While many pundits identified the many problematic responses to the Toulouse massacre, it is worth noting the contrasting example of a response that did not attempt to equivocate or avoid the tough questions stemming from the atrocity, a statement that originated from, perhaps, an unlikely source – the Organization of Islamic Cooperation (OIC) in Saudi Arabia. While the OIC itself is certainly no friend of Israel, their simple statement is clear and unobjectionable.

QUOTE
A spokesman [for the group] on Tuesday in a statement issued in Jeddah, expressed concern and dismay at the reports of killing of four people including three children in a Jewish school by a gunman in Toulouse, France, says an email to Kashmir Watch here.

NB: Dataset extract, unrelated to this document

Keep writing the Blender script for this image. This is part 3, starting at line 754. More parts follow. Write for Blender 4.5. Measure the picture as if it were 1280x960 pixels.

The spokesman said that the incident was nothing but criminal in nature as killing of innocent people and children could not be justified under any pretext. The spokesman hoped that the concerned authorities will be able to apprehend the perpetrators and bring them to justice. The spokesman reiterated OIC’s principled position against such acts of violence or incitement to violence that lead to loss of innocent lives, it adds.